Planning, Patience, and Common Sense


Our investment philosophy—the basic tenets that govern the design of our clients’ portfolios—holds that a disciplined approach to asset allocation is essential to long-term portfolio growth and the mitigation of downside risk. And while our peers in the financial industry profess similar approaches, we believe that many lack the very attribute they cite as fundamental: the discipline to stick to the plan. Market dynamics breed advisors who make rapid, but not always prudent, changes to client portfolios. We make adjustments deliberately and thoughtfully by holding steadfast to six core principles, each vetted over our 30 years of professional practice—six tenets that seek to ensure diligent consideration of every decision made on your behalf.

Realizing the benefits of a long-term asset allocation requires discipline.

A wise, long-term asset allocation strategy takes into account a client’s immediate, short-term, and longer-term goals and objectives; which is to say, a well-designed plan provides for a lifetime of possibilities. A portfolio fitted specifically to a client’s unique circumstances mitigates surprises and creates consistency, thereby discouraging investors from reacting impulsively or chasing trends. Equity markets are particularly volatile; thus, investors who are exposed to a high percentage of stocks generally must have a sufficiently long time horizon to realize the potential that stock investments offer.

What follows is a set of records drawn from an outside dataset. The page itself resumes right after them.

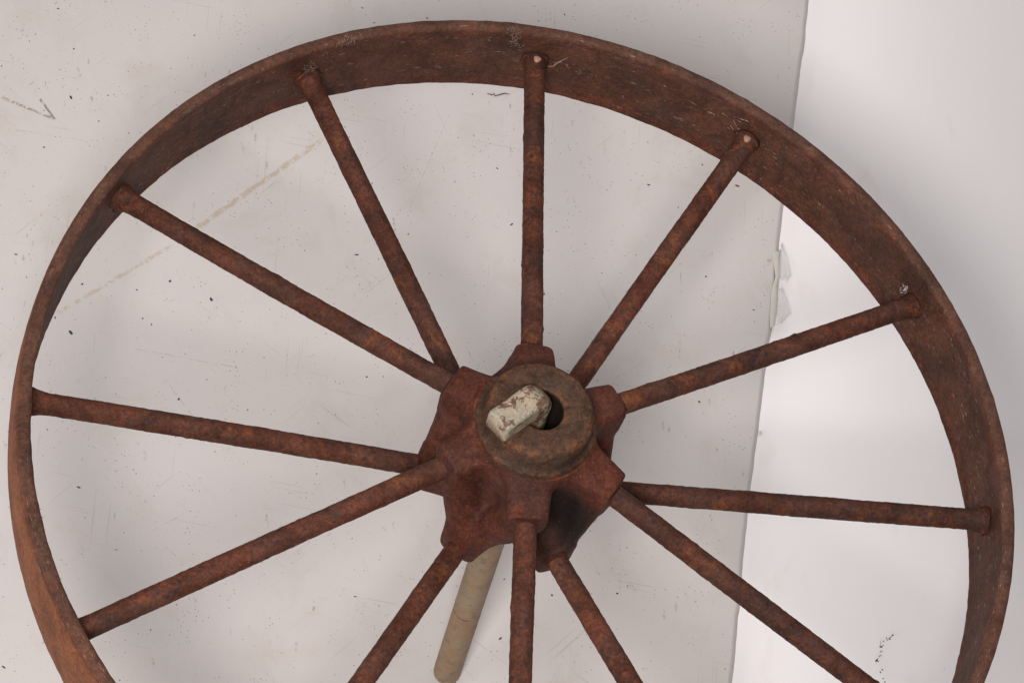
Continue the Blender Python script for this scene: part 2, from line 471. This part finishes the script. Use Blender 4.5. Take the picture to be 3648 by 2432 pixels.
for i in range(NS):
    for j in range(NP):
        a, b = i * NP + j, i * NP + (j + 1) % NP
        c, d_ = ((i + 1) % NS) * NP + (j + 1) % NP, ((i + 1) % NS) * NP + j
        fs.append((a, b, c, d_))
rim = mesh_obj('rim', vs, fs, M_rim, wheel, uvs=uv)

order = 'DEFGHIJKLABC'
adj = {'D': (.026, -.0043, -.0002, .0018), 'E': (.0464, .0084, .0001, .0026), 'F': (.0062, .0052, .0001, -.0009), 'G': (.0134, -.0025, .0003, -.0007),
       'H': (-.0166, -.011, -.0004, -.0002), 'I': (-.0014, -.019, 0, -.0002), 'J': (-.0484, .0039, -.0004, 0), 'K': (-.0543, .0042, .0002, 0),
       'L': (-.0617, -.0012, .0008, 0), 'A': (-.0325, .011, .0007, 0), 'B': (.001, .0051, 0, .0001), 'C': (.0375, -.005, -.0006, -.0022)}
ZU, ZL, ZR = 0.03486, -0.03103, 0.00211
HS = Vector((-0.003, 0.0, 0))            # the hub sits slightly off centre
spoke_ax = {}
for k, nm in enumerate(order):
    a = math.pi / 2 - k * math.pi / 6
    v = adj[nm]
    z = ZU if nm in 'BDFHJL' else ZL
    p0 = Vector((.065 * math.cos(a + v[0]), .065 * math.sin(a + v[0]), z + v[2]))
    p1 = Vector((RIN * math.cos(a + v[1]), RIN * math.sin(a + v[1]), ZR + v[3]))
    spoke_ax[nm] = (p0, p1)

def frame_of(d):
    u = Vector((0, 0, 1)).cross(d).normalized()
    return u, d.cross(u)

for k, nm in enumerate(order):
    p0, p1 = spoke_ax[nm]
    d = (p1 - p0).normalized()
    L = (p1 - p0).length
    u, w = frame_of(d)
    rs = random.Random(k + 5)
    vs, fs = [], []
    n_r, n_s = 230, 28
    bend = (rs.uniform(-.0006, .0006), rs.uniform(-.0006, .0006))
    start = -.020
    lumps = [(rs.uniform(.02, L - .03), rs.uniform(0, 6.28), rs.uniform(.0003, .0009), rs.uniform(.0014, .003)) for _ in range(7)]
    for i in range(n_r + 1):
        s = start + (L + .0025 - start) * i / n_r
        rad = .0080 + .00010 * math.sin(s * 31 + k)
        e = L - s
        if e < .016: rad += .0026 * (1 - max(e, 0) / .016) ** 2.2      # flared foot where it is let into the rim
        c = p0 + d * s + (u * bend[0] + w * bend[1]) * math.sin(math.pi * max(0, min(1, s / L)))
        for j in range(n_s):
            a = 2 * math.pi * j / n_s
            dr = (u * math.cos(a) + w * math.sin(a))
            q = c + dr * rad
            dd = .00020 * fbm(q, 60, 2) + .00030 * fbm(q, 260, 3)
            for (ls, la, lh, lw) in lumps:
                da = (a - la + math.pi) % (2 * math.pi) - math.pi
                g = ((s - ls) / lw) ** 2 + (da * rad / lw) ** 2
                if g < 6: dd += lh * math.exp(-g)
            vs.append(q + dr * dd)
    for i in range(n_r):
        for j in range(n_s):
            fs.append((i * n_s + j, i * n_s + (j + 1) % n_s, (i + 1) * n_s + (j + 1) % n_s, (i + 1) * n_s + j))
    fs.append(tuple(range(n_s))[::-1])
    fs.append(tuple(n_r * n_s + j for j in range(n_s)))
    so = mesh_obj('spoke', vs, fs, M_spoke, wheel)
    # crusty weld bead round the foot
    vs, fs = [], []
    for i in range(40):
        a = 2 * math.pi * i / 40
        rr = .0094 + .0010 * math.sin(3 * a + k) + .0005 * rs.uniform(-1, 1)
        rt = .0013 + .0006 * rs.uniform(-1, 1)
        for j in range(10):
            b = 2 * math.pi * j / 10
            dr = u * math.cos(a) + w * math.sin(a)
            vs.append(p1 - d * .0008 + dr * (rr + rt * math.cos(b)) - d * rt * math.sin(b))
    for i in range(40):
        for j in range(10):
            fs.append((i * 10 + j, i * 10 + (j + 1) % 10, ((i + 1) % 40) * 10 + (j + 1) % 10, ((i + 1) % 40) * 10 + j))
    mesh_obj('weld_bead', vs, fs, M_spoke, so)

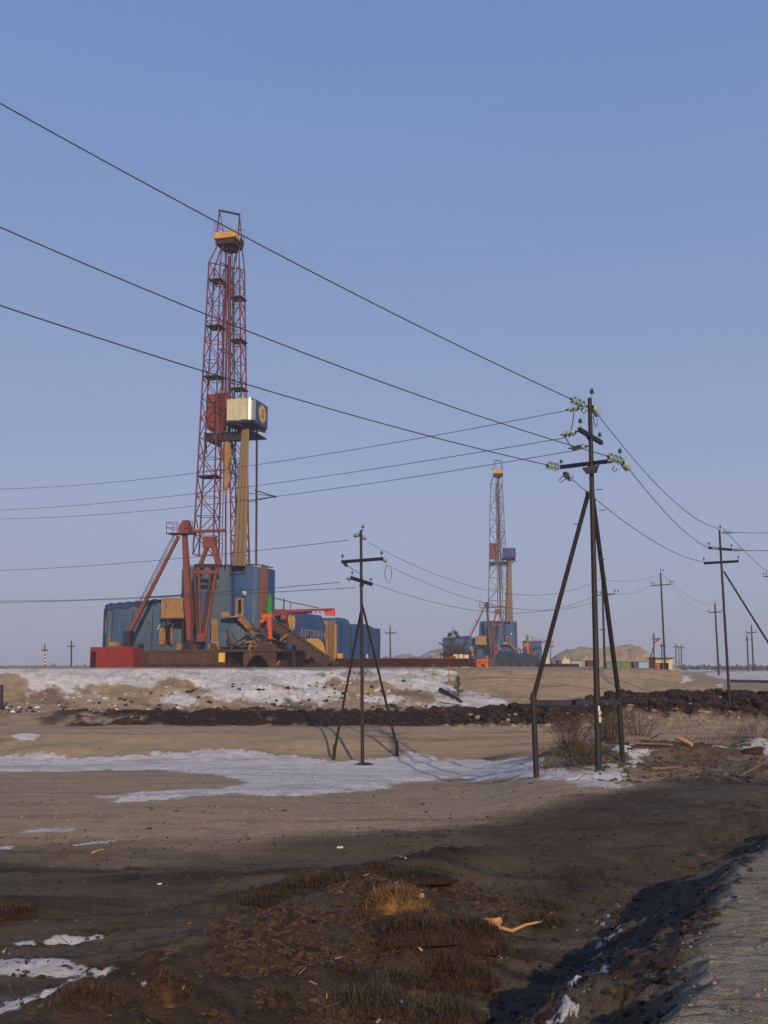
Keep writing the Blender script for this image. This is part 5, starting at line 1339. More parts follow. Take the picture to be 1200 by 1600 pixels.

A long-term portfolio is not a static portfolio.

Since markets perform erratically and unpredictably, investments must be managed to take advantage of market aberrations, both rumored and real. While our asset allocation strategies focus primarily on the long view, we also incorporate a pragmatic approach that makes provisions for life events along the way. We plan for the present, for beginnings, for futures, and for legacies. We plan for lifetimes.

Fixed-income plays an important role in reducing downside risk.

Although fixed-income investments do not typically exhibit the same potential for growth as do equities and alternatives, they do, however, generally provide a measure of stability and predictable cash flow.

Alternative investments can provide diversification and growth opportunities.

Alternative investments continue to broaden the universe of financial instruments. As with a number of diversification tools, alternative investments allocated prudently can enhance returns while mitigating risk over time; but even low or moderate exposure to alternatives requires experience, agility, fluency and the knowledge that can come only from immersion rather than mere cursory study of the alternative asset market.

While difficult to find, investment managers that regularly exceed their benchmarks do exist.

While a majority of investment managers underperform their benchmarks over time, it has been our experience that, with effort, diligence, and ongoing stewardship, we can identify and engage a handful of managers who normally exceed their benchmarks on absolute and risk-adjusted bases.

Fair and transparent fee structures are a matter of principle.

Fees are real costs that affect our clients’ bottom line. Simply put, the more a client pays, the less they get. The deliberate control of fees and expenses is an essential component of our ability to add tangible value to a client’s portfolio. Since our compensation is directly linked to the value of a client’s account, and not to the investment products we select, we align our interests with our client’s. By principle, Orgel Wealth Management does not, nor will we ever, accept compensation, whether direct or indirect, from the wide landscape of investment products we consider for our clients’ portfolios.